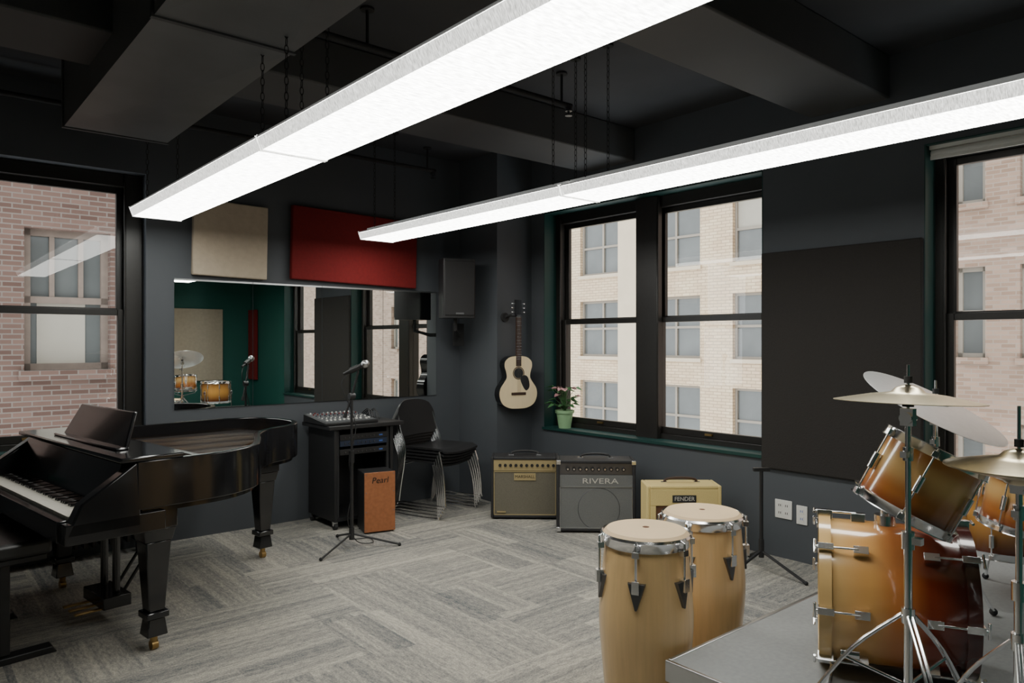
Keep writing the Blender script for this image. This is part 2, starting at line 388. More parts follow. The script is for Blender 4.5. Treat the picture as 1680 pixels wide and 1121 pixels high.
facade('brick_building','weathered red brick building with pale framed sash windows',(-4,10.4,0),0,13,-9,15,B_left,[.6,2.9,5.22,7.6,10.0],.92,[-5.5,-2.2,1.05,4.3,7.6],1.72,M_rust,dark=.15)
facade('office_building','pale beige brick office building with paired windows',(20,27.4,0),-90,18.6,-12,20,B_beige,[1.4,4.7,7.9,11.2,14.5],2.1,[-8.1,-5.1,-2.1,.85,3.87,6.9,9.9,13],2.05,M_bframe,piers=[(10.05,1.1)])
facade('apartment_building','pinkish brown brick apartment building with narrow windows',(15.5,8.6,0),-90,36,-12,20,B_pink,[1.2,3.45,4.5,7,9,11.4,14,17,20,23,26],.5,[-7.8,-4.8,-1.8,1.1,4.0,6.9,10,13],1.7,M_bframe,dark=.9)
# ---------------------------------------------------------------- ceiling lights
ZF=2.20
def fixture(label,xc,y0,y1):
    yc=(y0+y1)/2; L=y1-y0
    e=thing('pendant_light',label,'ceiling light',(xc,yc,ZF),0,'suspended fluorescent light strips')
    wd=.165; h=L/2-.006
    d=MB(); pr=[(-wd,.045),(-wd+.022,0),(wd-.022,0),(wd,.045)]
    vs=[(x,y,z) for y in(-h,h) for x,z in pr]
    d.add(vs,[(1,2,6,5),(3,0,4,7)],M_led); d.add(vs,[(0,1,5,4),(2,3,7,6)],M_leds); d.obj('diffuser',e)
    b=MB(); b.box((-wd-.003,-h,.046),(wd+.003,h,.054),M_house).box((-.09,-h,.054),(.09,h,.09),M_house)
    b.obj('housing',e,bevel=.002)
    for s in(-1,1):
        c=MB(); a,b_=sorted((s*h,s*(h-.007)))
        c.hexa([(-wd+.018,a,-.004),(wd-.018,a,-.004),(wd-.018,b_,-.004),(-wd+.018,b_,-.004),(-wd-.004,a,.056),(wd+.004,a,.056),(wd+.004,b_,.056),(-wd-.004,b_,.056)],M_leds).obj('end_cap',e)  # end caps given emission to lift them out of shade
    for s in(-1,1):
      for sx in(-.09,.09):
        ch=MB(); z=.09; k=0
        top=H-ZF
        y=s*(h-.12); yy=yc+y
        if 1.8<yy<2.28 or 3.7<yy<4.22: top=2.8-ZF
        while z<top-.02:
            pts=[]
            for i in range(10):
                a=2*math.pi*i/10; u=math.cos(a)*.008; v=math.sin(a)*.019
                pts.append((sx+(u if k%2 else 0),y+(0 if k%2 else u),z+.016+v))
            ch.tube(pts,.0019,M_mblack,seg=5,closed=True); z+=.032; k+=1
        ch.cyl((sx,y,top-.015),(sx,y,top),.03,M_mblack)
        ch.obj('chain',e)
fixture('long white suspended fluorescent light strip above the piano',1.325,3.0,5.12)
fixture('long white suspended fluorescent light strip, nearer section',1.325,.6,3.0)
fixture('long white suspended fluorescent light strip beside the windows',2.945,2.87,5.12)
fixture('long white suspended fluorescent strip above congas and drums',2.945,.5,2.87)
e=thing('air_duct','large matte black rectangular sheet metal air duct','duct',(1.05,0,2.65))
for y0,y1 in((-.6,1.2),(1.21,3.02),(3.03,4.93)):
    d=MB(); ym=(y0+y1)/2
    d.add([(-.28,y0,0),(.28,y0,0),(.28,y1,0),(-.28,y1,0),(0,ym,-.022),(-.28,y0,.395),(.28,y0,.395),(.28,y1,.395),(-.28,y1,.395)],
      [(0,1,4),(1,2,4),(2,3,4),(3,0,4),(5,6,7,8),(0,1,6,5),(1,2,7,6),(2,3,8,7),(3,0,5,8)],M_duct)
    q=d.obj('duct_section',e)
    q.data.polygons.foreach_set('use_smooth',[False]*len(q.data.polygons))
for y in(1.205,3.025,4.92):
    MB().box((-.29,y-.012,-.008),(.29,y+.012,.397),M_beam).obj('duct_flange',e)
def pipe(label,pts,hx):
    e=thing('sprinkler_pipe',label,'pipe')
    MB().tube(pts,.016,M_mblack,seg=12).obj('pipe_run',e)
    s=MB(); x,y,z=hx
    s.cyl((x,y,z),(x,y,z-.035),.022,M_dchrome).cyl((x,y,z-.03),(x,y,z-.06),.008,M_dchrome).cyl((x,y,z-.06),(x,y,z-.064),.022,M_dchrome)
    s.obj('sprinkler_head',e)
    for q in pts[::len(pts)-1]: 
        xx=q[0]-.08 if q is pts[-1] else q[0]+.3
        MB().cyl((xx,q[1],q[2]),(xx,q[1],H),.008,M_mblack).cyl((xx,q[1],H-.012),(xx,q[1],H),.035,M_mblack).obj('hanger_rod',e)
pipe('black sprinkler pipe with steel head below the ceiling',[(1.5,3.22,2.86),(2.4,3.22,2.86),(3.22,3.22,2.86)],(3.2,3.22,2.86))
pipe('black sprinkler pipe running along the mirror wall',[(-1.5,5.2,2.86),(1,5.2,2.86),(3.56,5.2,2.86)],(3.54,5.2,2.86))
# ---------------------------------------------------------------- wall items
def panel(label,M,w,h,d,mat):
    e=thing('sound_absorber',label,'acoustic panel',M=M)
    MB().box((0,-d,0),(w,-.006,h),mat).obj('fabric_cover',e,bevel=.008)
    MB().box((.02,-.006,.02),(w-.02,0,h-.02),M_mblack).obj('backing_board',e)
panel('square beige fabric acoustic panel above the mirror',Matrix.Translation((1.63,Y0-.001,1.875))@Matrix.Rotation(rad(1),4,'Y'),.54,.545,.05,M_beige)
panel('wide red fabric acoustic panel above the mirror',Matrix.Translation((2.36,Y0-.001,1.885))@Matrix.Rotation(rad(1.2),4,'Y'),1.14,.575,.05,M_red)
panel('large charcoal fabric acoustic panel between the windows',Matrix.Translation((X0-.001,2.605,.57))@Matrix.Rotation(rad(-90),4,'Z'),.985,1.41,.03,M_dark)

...

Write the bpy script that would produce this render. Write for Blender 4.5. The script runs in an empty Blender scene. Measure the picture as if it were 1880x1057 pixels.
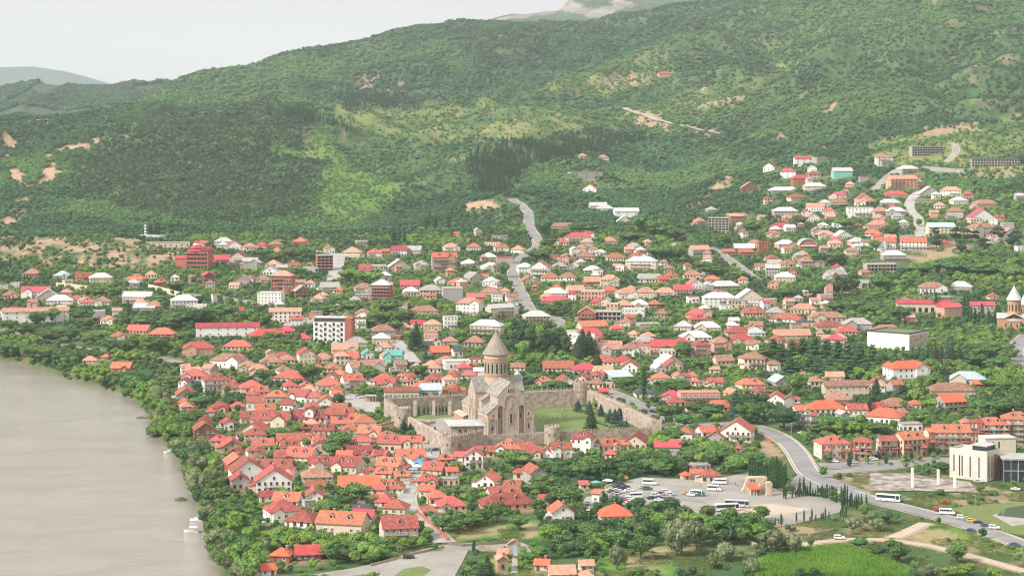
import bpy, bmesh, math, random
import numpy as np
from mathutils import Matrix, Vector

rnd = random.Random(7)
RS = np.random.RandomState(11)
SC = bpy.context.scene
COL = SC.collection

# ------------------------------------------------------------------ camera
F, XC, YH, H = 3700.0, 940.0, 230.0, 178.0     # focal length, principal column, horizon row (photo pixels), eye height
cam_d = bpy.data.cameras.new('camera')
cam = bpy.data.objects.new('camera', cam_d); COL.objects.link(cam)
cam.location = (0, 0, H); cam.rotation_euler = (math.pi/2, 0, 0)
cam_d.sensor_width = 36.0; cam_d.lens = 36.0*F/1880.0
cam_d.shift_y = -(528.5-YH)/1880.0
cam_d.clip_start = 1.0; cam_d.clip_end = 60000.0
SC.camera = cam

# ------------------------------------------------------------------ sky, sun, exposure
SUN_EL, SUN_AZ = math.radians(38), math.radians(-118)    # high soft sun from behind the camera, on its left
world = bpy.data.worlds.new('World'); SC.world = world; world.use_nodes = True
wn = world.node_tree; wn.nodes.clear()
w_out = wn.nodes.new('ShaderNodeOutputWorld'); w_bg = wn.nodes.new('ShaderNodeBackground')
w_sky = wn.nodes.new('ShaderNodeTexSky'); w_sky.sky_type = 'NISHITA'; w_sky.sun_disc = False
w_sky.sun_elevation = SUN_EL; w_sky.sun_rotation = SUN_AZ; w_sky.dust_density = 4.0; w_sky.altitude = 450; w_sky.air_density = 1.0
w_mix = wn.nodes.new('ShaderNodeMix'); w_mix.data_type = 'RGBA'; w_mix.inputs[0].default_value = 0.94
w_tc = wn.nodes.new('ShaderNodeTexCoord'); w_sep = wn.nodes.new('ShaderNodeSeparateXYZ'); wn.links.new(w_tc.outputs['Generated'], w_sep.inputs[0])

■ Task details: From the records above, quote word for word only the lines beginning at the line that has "Write the bpy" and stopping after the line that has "COL = SC.collection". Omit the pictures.

■ Response to this exercise:
Write the bpy script that would produce this render. Write for Blender 4.5. The script runs in an empty Blender scene. Measure the picture as if it were 1880x1057 pixels.
import bpy, bmesh, math, random
import numpy as np
from mathutils import Matrix, Vector

rnd = random.Random(7)
RS = np.random.RandomState(11)
SC = bpy.context.scene
COL = SC.collection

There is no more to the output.